• _SHORT TASK_: Output all records precisely as written.

• _RECORDS PROVIDED_:
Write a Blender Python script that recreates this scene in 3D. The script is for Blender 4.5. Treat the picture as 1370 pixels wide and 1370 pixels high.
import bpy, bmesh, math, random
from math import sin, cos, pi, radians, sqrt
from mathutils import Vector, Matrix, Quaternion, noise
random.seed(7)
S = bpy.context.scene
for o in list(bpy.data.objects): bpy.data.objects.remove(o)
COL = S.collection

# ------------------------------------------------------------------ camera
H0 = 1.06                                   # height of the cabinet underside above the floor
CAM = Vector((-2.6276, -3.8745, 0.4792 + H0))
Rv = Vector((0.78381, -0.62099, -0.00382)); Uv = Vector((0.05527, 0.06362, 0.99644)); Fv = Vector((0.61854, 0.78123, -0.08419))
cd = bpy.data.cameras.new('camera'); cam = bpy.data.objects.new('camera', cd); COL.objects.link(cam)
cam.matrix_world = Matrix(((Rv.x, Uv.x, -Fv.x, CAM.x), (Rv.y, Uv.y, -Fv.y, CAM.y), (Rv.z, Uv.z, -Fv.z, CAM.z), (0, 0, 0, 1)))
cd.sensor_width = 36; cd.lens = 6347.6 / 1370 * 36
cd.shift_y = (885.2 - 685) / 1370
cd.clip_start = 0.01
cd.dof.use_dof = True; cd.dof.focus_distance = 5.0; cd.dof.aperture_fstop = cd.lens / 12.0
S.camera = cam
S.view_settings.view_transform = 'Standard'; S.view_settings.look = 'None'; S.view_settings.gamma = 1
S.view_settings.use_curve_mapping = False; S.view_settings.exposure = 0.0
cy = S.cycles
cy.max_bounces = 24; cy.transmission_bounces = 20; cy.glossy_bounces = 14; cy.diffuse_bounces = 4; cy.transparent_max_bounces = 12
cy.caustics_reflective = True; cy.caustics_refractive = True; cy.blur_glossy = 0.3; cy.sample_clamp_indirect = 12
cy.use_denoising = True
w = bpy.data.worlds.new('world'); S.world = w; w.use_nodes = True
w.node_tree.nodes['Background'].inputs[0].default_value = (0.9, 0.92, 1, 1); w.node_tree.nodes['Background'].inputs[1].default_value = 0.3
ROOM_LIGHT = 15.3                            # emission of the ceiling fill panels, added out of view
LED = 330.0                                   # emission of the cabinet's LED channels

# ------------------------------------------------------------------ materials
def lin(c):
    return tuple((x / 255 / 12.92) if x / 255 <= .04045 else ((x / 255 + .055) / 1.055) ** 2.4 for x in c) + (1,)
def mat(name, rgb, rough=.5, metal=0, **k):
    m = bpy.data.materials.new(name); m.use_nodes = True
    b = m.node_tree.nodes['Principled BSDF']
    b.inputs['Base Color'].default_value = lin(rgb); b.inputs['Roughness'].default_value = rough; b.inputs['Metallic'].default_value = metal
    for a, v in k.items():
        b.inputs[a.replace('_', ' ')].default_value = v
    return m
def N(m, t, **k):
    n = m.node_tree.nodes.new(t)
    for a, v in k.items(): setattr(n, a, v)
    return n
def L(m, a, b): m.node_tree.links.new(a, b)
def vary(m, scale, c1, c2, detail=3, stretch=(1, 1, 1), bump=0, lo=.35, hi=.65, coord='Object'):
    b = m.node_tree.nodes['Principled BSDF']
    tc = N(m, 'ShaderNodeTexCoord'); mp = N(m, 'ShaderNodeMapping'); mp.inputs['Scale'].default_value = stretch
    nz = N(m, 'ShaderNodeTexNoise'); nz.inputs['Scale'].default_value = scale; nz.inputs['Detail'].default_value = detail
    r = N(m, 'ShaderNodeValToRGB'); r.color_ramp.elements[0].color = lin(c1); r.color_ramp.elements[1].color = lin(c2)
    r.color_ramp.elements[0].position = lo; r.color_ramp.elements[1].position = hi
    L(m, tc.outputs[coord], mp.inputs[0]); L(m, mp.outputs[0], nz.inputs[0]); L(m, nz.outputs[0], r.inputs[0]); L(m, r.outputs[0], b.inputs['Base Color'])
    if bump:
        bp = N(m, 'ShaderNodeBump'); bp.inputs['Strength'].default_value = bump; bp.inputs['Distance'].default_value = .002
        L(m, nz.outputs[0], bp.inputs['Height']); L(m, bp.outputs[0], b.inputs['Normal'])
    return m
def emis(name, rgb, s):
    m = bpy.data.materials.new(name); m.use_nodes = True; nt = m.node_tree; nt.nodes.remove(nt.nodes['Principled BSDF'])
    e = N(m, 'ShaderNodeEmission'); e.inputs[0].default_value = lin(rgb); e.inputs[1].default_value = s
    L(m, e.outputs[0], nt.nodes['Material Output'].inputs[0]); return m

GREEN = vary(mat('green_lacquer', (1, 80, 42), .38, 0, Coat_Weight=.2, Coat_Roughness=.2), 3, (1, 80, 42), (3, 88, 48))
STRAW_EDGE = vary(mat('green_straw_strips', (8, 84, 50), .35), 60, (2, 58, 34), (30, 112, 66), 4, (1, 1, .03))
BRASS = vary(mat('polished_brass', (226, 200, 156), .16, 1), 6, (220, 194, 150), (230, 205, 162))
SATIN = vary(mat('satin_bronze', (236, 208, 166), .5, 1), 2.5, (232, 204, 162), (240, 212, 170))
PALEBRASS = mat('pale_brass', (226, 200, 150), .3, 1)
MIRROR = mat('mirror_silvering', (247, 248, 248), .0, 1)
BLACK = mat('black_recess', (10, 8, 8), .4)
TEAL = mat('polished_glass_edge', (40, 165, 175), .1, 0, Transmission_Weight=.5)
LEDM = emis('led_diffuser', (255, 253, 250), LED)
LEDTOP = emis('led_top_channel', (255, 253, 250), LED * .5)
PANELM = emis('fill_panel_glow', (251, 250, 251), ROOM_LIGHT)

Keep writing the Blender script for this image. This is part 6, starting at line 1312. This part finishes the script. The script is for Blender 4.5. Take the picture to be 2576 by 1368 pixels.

• _SOLUTION_:
Write a Blender Python script that recreates this scene in 3D. The script is for Blender 4.5. Treat the picture as 1370 pixels wide and 1370 pixels high.
import bpy, bmesh, math, random
from math import sin, cos, pi, radians, sqrt
from mathutils import Vector, Matrix, Quaternion, noise
random.seed(7)
S = bpy.context.scene
for o in list(bpy.data.objects): bpy.data.objects.remove(o)
COL = S.collection

# ------------------------------------------------------------------ camera
H0 = 1.06                                   # height of the cabinet underside above the floor
CAM = Vector((-2.6276, -3.8745, 0.4792 + H0))
Rv = Vector((0.78381, -0.62099, -0.00382)); Uv = Vector((0.05527, 0.06362, 0.99644)); Fv = Vector((0.61854, 0.78123, -0.08419))
cd = bpy.data.cameras.new('camera'); cam = bpy.data.objects.new('camera', cd); COL.objects.link(cam)
cam.matrix_world = Matrix(((Rv.x, Uv.x, -Fv.x, CAM.x), (Rv.y, Uv.y, -Fv.y, CAM.y), (Rv.z, Uv.z, -Fv.z, CAM.z), (0, 0, 0, 1)))
cd.sensor_width = 36; cd.lens = 6347.6 / 1370 * 36
cd.shift_y = (885.2 - 685) / 1370
cd.clip_start = 0.01
cd.dof.use_dof = True; cd.dof.focus_distance = 5.0; cd.dof.aperture_fstop = cd.lens / 12.0
S.camera = cam
S.view_settings.view_transform = 'Standard'; S.view_settings.look = 'None'; S.view_settings.gamma = 1
S.view_settings.use_curve_mapping = False; S.view_settings.exposure = 0.0
cy = S.cycles
cy.max_bounces = 24; cy.transmission_bounces = 20; cy.glossy_bounces = 14; cy.diffuse_bounces = 4; cy.transparent_max_bounces = 12
cy.caustics_reflective = True; cy.caustics_refractive = True; cy.blur_glossy = 0.3; cy.sample_clamp_indirect = 12
cy.use_denoising = True
w = bpy.data.worlds.new('world'); S.world = w; w.use_nodes = True
w.node_tree.nodes['Background'].inputs[0].default_value = (0.9, 0.92, 1, 1); w.node_tree.nodes['Background'].inputs[1].default_value = 0.3
ROOM_LIGHT = 15.3                            # emission of the ceiling fill panels, added out of view
LED = 330.0                                   # emission of the cabinet's LED channels

# ------------------------------------------------------------------ materials
def lin(c):
    return tuple((x / 255 / 12.92) if x / 255 <= .04045 else ((x / 255 + .055) / 1.055) ** 2.4 for x in c) + (1,)
def mat(name, rgb, rough=.5, metal=0, **k):
    m = bpy.data.materials.new(name); m.use_nodes = True
    b = m.node_tree.nodes['Principled BSDF']
    b.inputs['Base Color'].default_value = lin(rgb); b.inputs['Roughness'].default_value = rough; b.inputs['Metallic'].default_value = metal
    for a, v in k.items():
        b.inputs[a.replace('_', ' ')].default_value = v
    return m
def N(m, t, **k):
    n = m.node_tree.nodes.new(t)
    for a, v in k.items(): setattr(n, a, v)
    return n
def L(m, a, b): m.node_tree.links.new(a, b)
def vary(m, scale, c1, c2, detail=3, stretch=(1, 1, 1), bump=0, lo=.35, hi=.65, coord='Object'):
    b = m.node_tree.nodes['Principled BSDF']
    tc = N(m, 'ShaderNodeTexCoord'); mp = N(m, 'ShaderNodeMapping'); mp.inputs['Scale'].default_value = stretch
    nz = N(m, 'ShaderNodeTexNoise'); nz.inputs['Scale'].default_value = scale; nz.inputs['Detail'].default_value = detail
    r = N(m, 'ShaderNodeValToRGB'); r.color_ramp.elements[0].color = lin(c1); r.color_ramp.elements[1].color = lin(c2)
    r.color_ramp.elements[0].position = lo; r.color_ramp.elements[1].position = hi
    L(m, tc.outputs[coord], mp.inputs[0]); L(m, mp.outputs[0], nz.inputs[0]); L(m, nz.outputs[0], r.inputs[0]); L(m, r.outputs[0], b.inputs['Base Color'])
    if bump:
        bp = N(m, 'ShaderNodeBump'); bp.inputs['Strength'].default_value = bump; bp.inputs['Distance'].default_value = .002
        L(m, nz.outputs[0], bp.inputs['Height']); L(m, bp.outputs[0], b.inputs['Normal'])
    return m
def emis(name, rgb, s):
    m = bpy.data.materials.new(name); m.use_nodes = True; nt = m.node_tree; nt.nodes.remove(nt.nodes['Principled BSDF'])
    e = N(m, 'ShaderNodeEmission'); e.inputs[0].default_value = lin(rgb); e.inputs[1].default_value = s
    L(m, e.outputs[0], nt.nodes['Material Output'].inputs[0]); return m

GREEN = vary(mat('green_lacquer', (1, 80, 42), .38, 0, Coat_Weight=.2, Coat_Roughness=.2), 3, (1, 80, 42), (3, 88, 48))
STRAW_EDGE = vary(mat('green_straw_strips', (8, 84, 50), .35), 60, (2, 58, 34), (30, 112, 66), 4, (1, 1, .03))
BRASS = vary(mat('polished_brass', (226, 200, 156), .16, 1), 6, (220, 194, 150), (230, 205, 162))
SATIN = vary(mat('satin_bronze', (236, 208, 166), .5, 1), 2.5, (232, 204, 162), (240, 212, 170))
PALEBRASS = mat('pale_brass', (226, 200, 150), .3, 1)
MIRROR = mat('mirror_silvering', (247, 248, 248), .0, 1)
BLACK = mat('black_recess', (10, 8, 8), .4)
TEAL = mat('polished_glass_edge', (40, 165, 175), .1, 0, Transmission_Weight=.5)
LEDM = emis('led_diffuser', (255, 253, 250), LED)
LEDTOP = emis('led_top_channel', (255, 253, 250), LED * .5)
PANELM = emis('fill_panel_glow', (251, 250, 251), ROOM_LIGHT)

Keep writing the Blender script for this image. This is part 6, starting at line 1312. This part finishes the script. The script is for Blender 4.5. Take the picture to be 2576 by 1368 pixels.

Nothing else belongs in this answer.